What this task involves: Retype every line from the start of the data down to and including the line with "SC = bpy.context.scene". Skip the pictures.

Data for processing:
-----

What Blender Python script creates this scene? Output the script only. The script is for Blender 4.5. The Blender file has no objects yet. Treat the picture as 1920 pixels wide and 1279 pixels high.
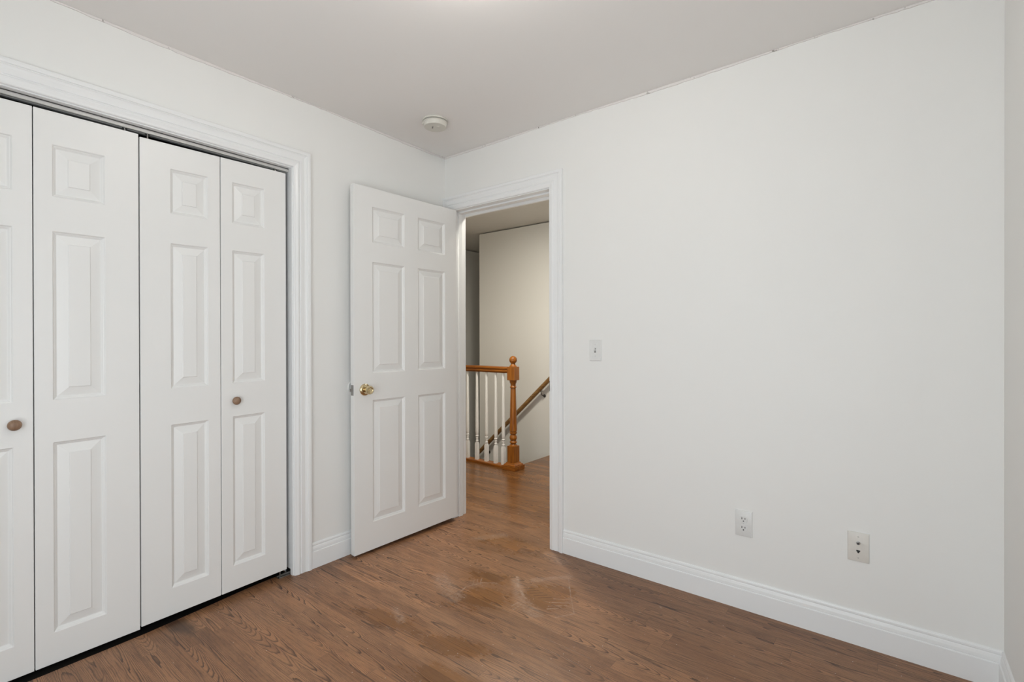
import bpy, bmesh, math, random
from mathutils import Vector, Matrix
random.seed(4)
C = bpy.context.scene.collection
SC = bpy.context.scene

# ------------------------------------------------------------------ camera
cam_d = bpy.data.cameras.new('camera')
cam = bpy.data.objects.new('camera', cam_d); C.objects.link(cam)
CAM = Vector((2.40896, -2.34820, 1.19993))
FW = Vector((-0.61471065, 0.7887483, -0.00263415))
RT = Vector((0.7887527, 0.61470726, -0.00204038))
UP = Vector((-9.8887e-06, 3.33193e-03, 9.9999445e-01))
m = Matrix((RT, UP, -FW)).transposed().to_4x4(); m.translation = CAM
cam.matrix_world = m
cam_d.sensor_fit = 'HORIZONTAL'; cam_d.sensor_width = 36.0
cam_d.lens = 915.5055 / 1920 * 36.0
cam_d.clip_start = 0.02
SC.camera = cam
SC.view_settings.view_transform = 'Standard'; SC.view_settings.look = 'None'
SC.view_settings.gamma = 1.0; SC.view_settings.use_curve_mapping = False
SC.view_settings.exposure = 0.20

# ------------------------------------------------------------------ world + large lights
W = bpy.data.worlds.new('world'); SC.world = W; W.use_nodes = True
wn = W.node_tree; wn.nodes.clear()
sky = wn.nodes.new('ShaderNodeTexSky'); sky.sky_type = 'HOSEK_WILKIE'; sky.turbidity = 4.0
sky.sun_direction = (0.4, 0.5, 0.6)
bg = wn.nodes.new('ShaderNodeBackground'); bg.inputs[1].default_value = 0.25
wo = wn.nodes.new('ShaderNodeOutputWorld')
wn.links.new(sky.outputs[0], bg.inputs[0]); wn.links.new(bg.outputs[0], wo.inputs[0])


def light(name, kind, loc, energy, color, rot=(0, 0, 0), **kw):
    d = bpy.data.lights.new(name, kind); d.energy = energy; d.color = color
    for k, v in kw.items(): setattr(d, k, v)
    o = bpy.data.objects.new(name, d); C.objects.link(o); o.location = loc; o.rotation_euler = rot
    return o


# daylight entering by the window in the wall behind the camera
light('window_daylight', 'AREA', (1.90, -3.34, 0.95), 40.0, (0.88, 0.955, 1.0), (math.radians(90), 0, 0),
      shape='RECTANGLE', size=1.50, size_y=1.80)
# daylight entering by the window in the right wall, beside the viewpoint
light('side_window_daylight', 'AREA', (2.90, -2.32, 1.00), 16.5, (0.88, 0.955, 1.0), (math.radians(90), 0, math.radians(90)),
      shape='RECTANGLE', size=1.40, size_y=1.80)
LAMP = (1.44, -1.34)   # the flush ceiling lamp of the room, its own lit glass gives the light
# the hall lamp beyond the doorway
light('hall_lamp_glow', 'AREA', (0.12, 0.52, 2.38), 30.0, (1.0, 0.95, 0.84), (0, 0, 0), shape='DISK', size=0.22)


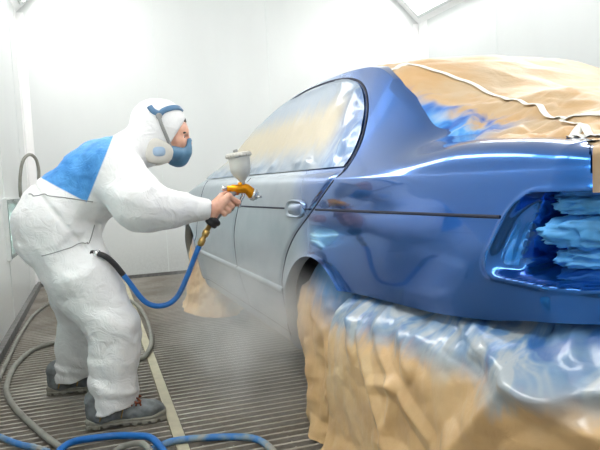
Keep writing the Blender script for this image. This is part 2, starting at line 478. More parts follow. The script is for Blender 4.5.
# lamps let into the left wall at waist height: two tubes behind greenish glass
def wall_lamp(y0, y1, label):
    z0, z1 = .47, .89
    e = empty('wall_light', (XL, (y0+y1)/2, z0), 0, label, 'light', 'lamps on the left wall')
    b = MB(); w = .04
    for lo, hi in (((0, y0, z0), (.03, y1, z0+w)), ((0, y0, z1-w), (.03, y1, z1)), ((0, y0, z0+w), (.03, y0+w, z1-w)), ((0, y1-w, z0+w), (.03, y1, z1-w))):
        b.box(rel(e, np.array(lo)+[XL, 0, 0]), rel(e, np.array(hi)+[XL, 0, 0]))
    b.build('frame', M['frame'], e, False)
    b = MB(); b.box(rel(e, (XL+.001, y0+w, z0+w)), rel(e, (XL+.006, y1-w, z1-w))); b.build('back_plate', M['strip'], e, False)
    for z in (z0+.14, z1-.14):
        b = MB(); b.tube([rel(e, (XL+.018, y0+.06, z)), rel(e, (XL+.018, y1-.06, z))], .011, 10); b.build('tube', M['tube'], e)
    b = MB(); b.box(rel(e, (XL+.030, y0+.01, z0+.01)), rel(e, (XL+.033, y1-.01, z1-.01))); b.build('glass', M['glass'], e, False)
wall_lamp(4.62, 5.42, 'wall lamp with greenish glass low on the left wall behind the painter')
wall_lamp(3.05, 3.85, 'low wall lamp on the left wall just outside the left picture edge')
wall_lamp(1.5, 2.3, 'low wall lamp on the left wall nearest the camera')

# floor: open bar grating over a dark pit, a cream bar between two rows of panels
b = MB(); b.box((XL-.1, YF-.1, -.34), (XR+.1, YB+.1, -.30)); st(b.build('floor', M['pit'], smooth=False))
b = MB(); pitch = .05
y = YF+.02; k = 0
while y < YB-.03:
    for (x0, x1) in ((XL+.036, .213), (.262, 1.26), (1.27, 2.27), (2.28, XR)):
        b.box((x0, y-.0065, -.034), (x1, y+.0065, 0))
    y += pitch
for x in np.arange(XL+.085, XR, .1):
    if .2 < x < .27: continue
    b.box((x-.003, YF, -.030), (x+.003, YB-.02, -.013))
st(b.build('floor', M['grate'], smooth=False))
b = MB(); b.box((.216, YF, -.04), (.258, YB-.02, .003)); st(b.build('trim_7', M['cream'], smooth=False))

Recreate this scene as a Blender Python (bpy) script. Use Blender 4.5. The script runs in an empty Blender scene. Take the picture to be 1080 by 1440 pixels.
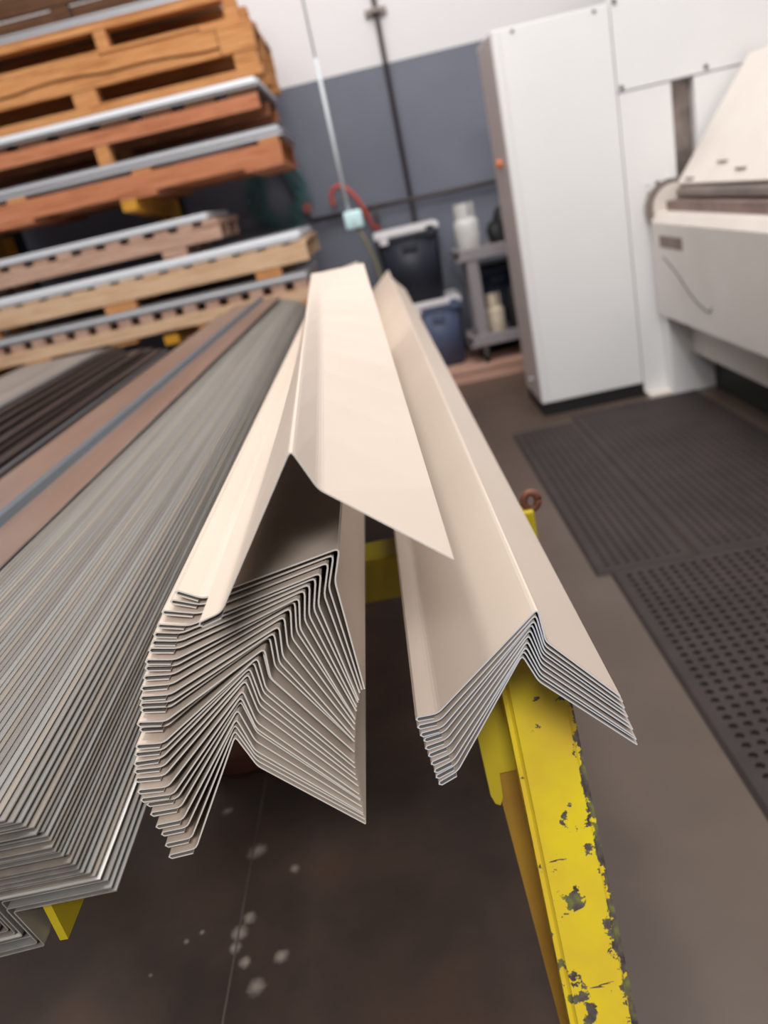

-----

Output of the task:
What Blender Python script creates this scene? Output the script only. The script is for Blender 4.5. The Blender file has no objects yet. Treat the picture as 1920 pixels wide and 1279 pixels high.
import bpy, bmesh, math, random
from mathutils import Vector, Matrix
random.seed(4)
C = bpy.context.scene.collection
SC = bpy.context.scene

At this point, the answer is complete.